Interestingly, while both Debussy and Varèse were attracted to Eastern music which fuels their desire to achieve a greater freedom and expressivity in their music, Berio in his Sequenza appears to be in the mainstream of European avant-gardism of the 1950’s but is in reality moving closer to the spirit of Asian solo music.
In Cursive the esthetics of both calligraphy and ch’in music have influenced the treatment of individual tones as well as their interrelations. A sense of freedom and independence for each instrument is also obtained through the use of individual but coordinated tempi for the two instruments, the use of non-proportional note-values, and the use of intensity according to the natural character of each instrument.
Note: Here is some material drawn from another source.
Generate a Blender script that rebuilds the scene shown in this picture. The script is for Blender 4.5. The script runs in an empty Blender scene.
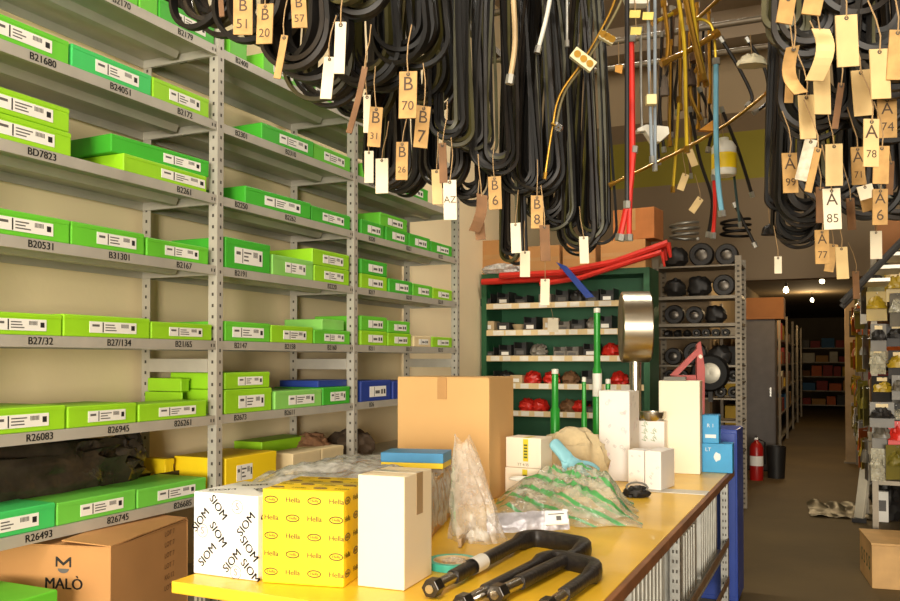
import bpy, bmesh, math, random
from mathutils import Vector, Matrix, noise
random.seed(7)
R = math.radians
scene = bpy.context.scene
COL = scene.collection

# ------------------------------------------------------------------ camera
F = 850.0; W, H = 900, 601
YAW = math.atan(388/F); PITCH = R(1.0); HORIZON = 359.0; EYE = 1.5
SH = HORIZON - H/2 - F*math.tan(PITCH)          # lens shift in pixels
_f = Vector((-math.sin(YAW)*math.cos(PITCH), math.cos(YAW)*math.cos(PITCH), math.sin(PITCH)))
_r = Vector((math.cos(YAW), math.sin(YAW), 0)); _u = _r.cross(_f)
cam = bpy.data.cameras.new('camera'); camo = bpy.data.objects.new('camera', cam); COL.objects.link(camo)
cam.sensor_width = 36; cam.lens = F/W*36; cam.shift_y = SH/W
camo.location = (0, 0, EYE); camo.rotation_euler = (R(90)+PITCH, 0, YAW)
cam.clip_start = .05; cam.clip_end = 200
scene.camera = camo

def ray(u, v): return _f + _r*((u-W/2)/F) + _u*((H/2+SH-v)/F)
EYEV = Vector((0, 0, EYE))
def atY(u, v, Y): d = ray(u, v); return EYEV + d*(Y/d.y)
def atX(u, v, X): d = ray(u, v); return EYEV + d*(X/d.x)
def atZ(u, v, Z): d = ray(u, v); return EYEV + d*((Z-EYE)/d.z)
def atD(u, v, zc): return EYEV + ray(u, v)*zc
def depth(p): return (Vector(p)-EYEV).dot(_f)

# ------------------------------------------------------------------ materials
def lin(c):
    c /= 255
    return c/12.92 if c <= .04045 else ((c+.055)/1.055)**2.4
MATS = {}
def M(name, rgb, rough=.5, metal=0., var=.12, scale=9., bump=0., bscale=None, coat=0., spec=.5):
    if name in MATS: return MATS[name]
    m = bpy.data.materials.new(name); m.use_nodes = True; nt = m.node_tree; n = nt.nodes; l = nt.links
    b = n['Principled BSDF']; c = [lin(x) for x in rgb]
    b.inputs['Roughness'].default_value = rough; b.inputs['Metallic'].default_value = metal
    b.inputs['Coat Weight'].default_value = coat; b.inputs['Specular IOR Level'].default_value = spec
    tc = n.new('ShaderNodeTexCoord'); nz = n.new('ShaderNodeTexNoise')
    nz.inputs['Scale'].default_value = scale; nz.inputs['Detail'].default_value = 5
    l.new(tc.outputs['Object'], nz.inputs['Vector'])
    rp = n.new('ShaderNodeValToRGB'); l.new(nz.outputs['Fac'], rp.inputs['Fac'])
    rp.color_ramp.elements[0].position = .3; rp.color_ramp.elements[1].position = .7
    rp.color_ramp.elements[0].color = (*[x*(1-var) for x in c], 1)
    rp.color_ramp.elements[1].color = (*[min(1, x*(1+var*.6)) for x in c], 1)
    l.new(rp.outputs['Color'], b.inputs['Base Color'])
    if bump:
        nb = n.new('ShaderNodeTexNoise'); nb.inputs['Scale'].default_value = bscale or scale*5; nb.inputs['Detail'].default_value = 6
        l.new(tc.outputs['Object'], nb.inputs['Vector'])
        bp = n.new('ShaderNodeBump'); bp.inputs['Strength'].default_value = bump; bp.inputs['Distance'].default_value = .01
        l.new(nb.outputs['Fac'], bp.inputs['Height']); l.new(bp.outputs['Normal'], b.inputs['Normal'])
    MATS[name] = m; return m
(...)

Just as the movement of the brush that pursues the overall design in calligraphy while spinning off details of local interest, the progression of the modes in Cursive not only defines the background structure, but also generates derived modes for foreground textures and layers of motion. Just as the flow of ink on paper, where line and density emerge out of one single motion, Cursive’s linear movement and relations between the two instruments result in constant vertical juxtapositions that delineate harmonic progressions of each part and relationships between the parts. As in calligraphy, linear and harmonic progressions are thus simultaneous manifestations of the same onward movement of the two sets of modes on the flute and the piano in reflection of each other at the interval of a tritone. In conclusion, one may perceive in Cursive simultaneous and interpenetration manifestations of esthetics and techniques of both the East and West, contemporary and traditional, emerging out of one unified concept.